Sayın Öcalan’ın daha önce bir demeci vardı ‘Ben, bir muhatap arıyorum. Bulunacak mı Bulunmayacak mı?’ diye. Aslın da konuya buradan bakmak gerekiyor. Sayın Öcalan’ın aradığı muhatap AKP olacak mı olmayacak mı? Bunun cevabını vermek lazım. AKP’nin söylediği bu söz, çözümsüzlük siyasetinin yansıdığı bir sözdür. Onlar da iyi biliyor ki Sayın Öcalan’dan başka muhatap yok. Kürt halkı ve KCK’de sayın Öcalan’ın defalarca baş müzakereci olduğunu dile getirdi. Yalçın Akdoğan’da, Cumhurbaşkanı Tayyip Erdoğan’da iyi biliyor ki, Kürt sorunun da muhatap Sayın Öcalan’dır.  Asıl sorun, devletin çözüm iradesi ve muhataplıktan kaçmasıdır. Sorun muhatapların olmaması değildir. “

‘MANİPÜLASYONLA DEĞİL, HALKLARLA BAĞINI KURUN’

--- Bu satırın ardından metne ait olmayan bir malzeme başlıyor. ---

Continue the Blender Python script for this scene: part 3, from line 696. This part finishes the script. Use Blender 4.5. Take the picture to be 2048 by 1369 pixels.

Medya’da Öcalan’ın ağzından haber yapılmasını acizlik olarak değerlendiren Tuncel, çözümsüzlük siyasetin de halkların AKP’ye onay vermediğini dile getirerek şöyle devam etti: “Belki AKP tek başına iktidar oldu ama demokrasi ve özgürlük konusunda da halklar bir baskı uyguluyor hükümete. Yeni anayasa ve milli birlik ve kardeşlik söylemleri aslında toplumdan gelen savaşın son bulması taleplerine bir kılıf uydurma.  Bu nedenle de Sayın Öcalan söylemiş gibi sözler söyleyerek toplumun kafasını karıştırıyor. Bu konu da durum çok net. Sayın Öcalan’la bağımsız heyetler görüştürülsün. Ne diyeceğini bütün kamuoyu duyar. Bu konuda basın mensupları da götürülebilir. Sayın Öcalan’ın söylediği iddia edilenlerin gerçek olup olmadığı ortaya çıkar.

Heyetimiz defalarca adaya gidip toplantılar yaptı, süreci değerlendirme, HDP ve diğer siyasi partilerin politikalarını eleştirmiştir Sayın Öcalan. Bu olabilir ama bunun kendisine bizzat ulaşacak kanallar oluşturarak yapılması gerekir. Toplumu gerçekten doğru bilgilendirmesi konusunda böyle bir şeye ihtiyaç var. Devlette eğer buna ihtiyaç duyuyorsa o zaman yapılması gereken şey manipülasyon değil, halklarla bağını kurmaktır. Sayın Öcalan’ın sesinin toplumla buluşması demokrasi açısından da bir kazanımdır.”